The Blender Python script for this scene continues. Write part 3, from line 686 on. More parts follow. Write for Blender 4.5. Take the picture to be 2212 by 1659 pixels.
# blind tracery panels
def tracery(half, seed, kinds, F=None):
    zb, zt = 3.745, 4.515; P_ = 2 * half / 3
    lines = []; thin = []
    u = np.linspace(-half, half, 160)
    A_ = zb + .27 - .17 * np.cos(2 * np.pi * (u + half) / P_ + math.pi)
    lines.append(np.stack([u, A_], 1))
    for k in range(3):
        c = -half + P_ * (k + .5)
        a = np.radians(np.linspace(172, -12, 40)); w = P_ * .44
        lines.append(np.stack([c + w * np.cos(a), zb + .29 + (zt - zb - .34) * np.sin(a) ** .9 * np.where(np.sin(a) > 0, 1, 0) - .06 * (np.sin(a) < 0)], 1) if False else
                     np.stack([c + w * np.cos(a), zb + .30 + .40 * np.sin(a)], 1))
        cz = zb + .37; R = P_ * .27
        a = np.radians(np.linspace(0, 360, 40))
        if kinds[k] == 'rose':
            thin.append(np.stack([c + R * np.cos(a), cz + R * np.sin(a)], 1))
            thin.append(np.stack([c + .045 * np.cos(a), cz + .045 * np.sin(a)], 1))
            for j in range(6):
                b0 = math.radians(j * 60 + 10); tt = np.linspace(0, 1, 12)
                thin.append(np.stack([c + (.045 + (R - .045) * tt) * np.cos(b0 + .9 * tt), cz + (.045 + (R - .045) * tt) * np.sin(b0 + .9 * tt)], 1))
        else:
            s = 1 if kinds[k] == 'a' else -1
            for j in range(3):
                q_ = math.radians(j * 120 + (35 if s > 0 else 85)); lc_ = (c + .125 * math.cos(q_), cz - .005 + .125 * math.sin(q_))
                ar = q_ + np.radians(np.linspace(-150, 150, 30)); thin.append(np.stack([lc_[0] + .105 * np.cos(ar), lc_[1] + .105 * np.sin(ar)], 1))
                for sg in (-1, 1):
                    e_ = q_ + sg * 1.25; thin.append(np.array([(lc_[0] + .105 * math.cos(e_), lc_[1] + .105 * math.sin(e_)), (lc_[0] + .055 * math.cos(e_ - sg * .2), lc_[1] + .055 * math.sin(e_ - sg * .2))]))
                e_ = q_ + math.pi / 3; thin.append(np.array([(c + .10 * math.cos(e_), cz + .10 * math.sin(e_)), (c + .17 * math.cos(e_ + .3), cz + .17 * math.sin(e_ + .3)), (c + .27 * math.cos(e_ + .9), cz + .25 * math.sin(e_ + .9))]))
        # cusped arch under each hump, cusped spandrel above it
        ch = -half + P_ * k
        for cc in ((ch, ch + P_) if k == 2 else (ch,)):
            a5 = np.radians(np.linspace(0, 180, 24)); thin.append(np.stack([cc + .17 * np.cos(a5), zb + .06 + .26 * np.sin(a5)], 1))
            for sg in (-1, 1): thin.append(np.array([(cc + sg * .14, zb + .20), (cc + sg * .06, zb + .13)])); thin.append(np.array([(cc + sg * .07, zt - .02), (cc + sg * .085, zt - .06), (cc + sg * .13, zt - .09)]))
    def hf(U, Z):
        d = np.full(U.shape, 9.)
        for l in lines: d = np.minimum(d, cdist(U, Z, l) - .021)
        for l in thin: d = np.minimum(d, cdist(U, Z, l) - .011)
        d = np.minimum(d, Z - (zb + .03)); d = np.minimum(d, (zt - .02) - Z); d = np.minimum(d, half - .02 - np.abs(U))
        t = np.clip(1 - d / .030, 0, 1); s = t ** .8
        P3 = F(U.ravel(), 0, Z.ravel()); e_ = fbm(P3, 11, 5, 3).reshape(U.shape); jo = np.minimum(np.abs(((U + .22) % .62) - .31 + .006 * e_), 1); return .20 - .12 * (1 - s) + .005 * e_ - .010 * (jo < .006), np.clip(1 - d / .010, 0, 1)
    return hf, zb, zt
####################
=== GIVEN PROBLEM ===
Return the listing above in its exact form.

=== RESULT ===
The Blender Python script for this scene continues. Write part 3, from line 686 on. More parts follow. Write for Blender 4.5. Take the picture to be 2212 by 1659 pixels.
# blind tracery panels
def tracery(half, seed, kinds, F=None):
    zb, zt = 3.745, 4.515; P_ = 2 * half / 3
    lines = []; thin = []
    u = np.linspace(-half, half, 160)
    A_ = zb + .27 - .17 * np.cos(2 * np.pi * (u + half) / P_ + math.pi)
    lines.append(np.stack([u, A_], 1))
    for k in range(3):
        c = -half + P_ * (k + .5)
        a = np.radians(np.linspace(172, -12, 40)); w = P_ * .44
        lines.append(np.stack([c + w * np.cos(a), zb + .29 + (zt - zb - .34) * np.sin(a) ** .9 * np.where(np.sin(a) > 0, 1, 0) - .06 * (np.sin(a) < 0)], 1) if False else
                     np.stack([c + w * np.cos(a), zb + .30 + .40 * np.sin(a)], 1))
        cz = zb + .37; R = P_ * .27
        a = np.radians(np.linspace(0, 360, 40))
        if kinds[k] == 'rose':
            thin.append(np.stack([c + R * np.cos(a), cz + R * np.sin(a)], 1))
            thin.append(np.stack([c + .045 * np.cos(a), cz + .045 * np.sin(a)], 1))
            for j in range(6):
                b0 = math.radians(j * 60 + 10); tt = np.linspace(0, 1, 12)
                thin.append(np.stack([c + (.045 + (R - .045) * tt) * np.cos(b0 + .9 * tt), cz + (.045 + (R - .045) * tt) * np.sin(b0 + .9 * tt)], 1))
        else:
            s = 1 if kinds[k] == 'a' else -1
            for j in range(3):
                q_ = math.radians(j * 120 + (35 if s > 0 else 85)); lc_ = (c + .125 * math.cos(q_), cz - .005 + .125 * math.sin(q_))
                ar = q_ + np.radians(np.linspace(-150, 150, 30)); thin.append(np.stack([lc_[0] + .105 * np.cos(ar), lc_[1] + .105 * np.sin(ar)], 1))
                for sg in (-1, 1):
                    e_ = q_ + sg * 1.25; thin.append(np.array([(lc_[0] + .105 * math.cos(e_), lc_[1] + .105 * math.sin(e_)), (lc_[0] + .055 * math.cos(e_ - sg * .2), lc_[1] + .055 * math.sin(e_ - sg * .2))]))
                e_ = q_ + math.pi / 3; thin.append(np.array([(c + .10 * math.cos(e_), cz + .10 * math.sin(e_)), (c + .17 * math.cos(e_ + .3), cz + .17 * math.sin(e_ + .3)), (c + .27 * math.cos(e_ + .9), cz + .25 * math.sin(e_ + .9))]))
        # cusped arch under each hump, cusped spandrel above it
        ch = -half + P_ * k
        for cc in ((ch, ch + P_) if k == 2 else (ch,)):
            a5 = np.radians(np.linspace(0, 180, 24)); thin.append(np.stack([cc + .17 * np.cos(a5), zb + .06 + .26 * np.sin(a5)], 1))
            for sg in (-1, 1): thin.append(np.array([(cc + sg * .14, zb + .20), (cc + sg * .06, zb + .13)])); thin.append(np.array([(cc + sg * .07, zt - .02), (cc + sg * .085, zt - .06), (cc + sg * .13, zt - .09)]))
    def hf(U, Z):
        d = np.full(U.shape, 9.)
        for l in lines: d = np.minimum(d, cdist(U, Z, l) - .021)
        for l in thin: d = np.minimum(d, cdist(U, Z, l) - .011)
        d = np.minimum(d, Z - (zb + .03)); d = np.minimum(d, (zt - .02) - Z); d = np.minimum(d, half - .02 - np.abs(U))
        t = np.clip(1 - d / .030, 0, 1); s = t ** .8
        P3 = F(U.ravel(), 0, Z.ravel()); e_ = fbm(P3, 11, 5, 3).reshape(U.shape); jo = np.minimum(np.abs(((U + .22) % .62) - .31 + .006 * e_), 1); return .20 - .12 * (1 - s) + .005 * e_ - .010 * (jo < .006), np.clip(1 - d / .010, 0, 1)
    return hf, zb, zt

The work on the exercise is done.